After extending the filter module to work outside the enclosure and experimental use of a hot air gun, ultimately the cause was tracked down to an unsoldered pad. Considering the extremely simple cause of the failure, it would seem that R&S QA had an off-day when that replacement module was produced. If there’s a lesson to be learned here it is probably that a simple visual inspection is sometimes all that is needed to fix a hardware issue.

What are your expensive gear repair stories? What did you learn that could save others hours of their time?

9 thoughts on “Rohde & Schwarz FSIQ Signal Analyzer IF-Filter Module Repair

  1. This is not at all foolproof, but when I was working in electronics manufacturing, we found we could often hold a board up so a bright light reflected off it, and spot unsoldered pads because they’re flat and reflect well. Soldered pads have rounded solder on them so you don’t get the same tiny bright flash. This works better on ENIG finishes than HASL like the board shown, but sometimes can save you a lot of time.

  2. R&S make it pretty difficult for anyone to repair their gear. Service manuals and calibration programs are very difficult to obtain “officially.” Due to several issues with this, and several products not performing to expectations or specifications, I refuse to use them in any of my future Automated Test Equipment Bench projects ($500K+ per bench).

    There’s one piece of equipment we designed in for which we needed a specific feature that was advertised in the data sheet and manual as a pricey add-on (which is just a configuration bit enabled in software to activate). Turns out they only built a framework for that function, never completed it, and had no intention to fix the problem. We had to add other hardware software just to work around it. We already had $7 million in benches already built and almost ready to deliver to customers; this threw us 5 months off schedule.

    1. That reminds me of an R+S enhancement I paid handsomely for on a CMU300 (I think Mobile Originated Call) and as it turned out it didn’t interoperate with another feature I already had, and it was the combination of the two that I needed to perform the test.

      R+S were very unsympathetic and didn’t offer a refund. Very irritating indeed.

    2. Hey Matt, I am responsible for Signal & Spectrum Analyzer Product Management based in our Munich headquarters since 2019. Thank you for posting your experiences here, of course I am sorry this is your view of R&S. I am not specifically aware of this case (or even if it relates to my group) and it may be quite some time before my tenure, but I would appreciate if you would be willing to fill me in and discuss on a call?

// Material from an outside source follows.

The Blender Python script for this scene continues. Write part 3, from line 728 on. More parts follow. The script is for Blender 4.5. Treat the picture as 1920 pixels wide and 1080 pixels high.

  3. I’ve had that exact same problem, an unsoldered pad on a SOT23, just lately. On two parts right next to each other. That was just on an LED driver though (a finnish one IIRC), so nothing fancy or expensive. The faulty pads were’nt even covered in neither ENIG nor HAL, so they were even easier to spot.
    That thing worked flawlessly for about three years and then suddenly stopped working. I didn’t mean to seriously repair it at first, but gave it a curious look, because a replacement part was weeks away. Et voila – simple fix!

  4. I had a clock in my car that stopped working, the car at the time was 20+ years old.

    On opening up the clock someone had forgotten to solder one wire, it was just wrapped around the terminal. Gradual tarnishing over decades did the rest. Fixing that was a simple 5 seconds soldering with the Weller, but removing and replacing the clock as well as disassembling and reassembling added up to a few hours.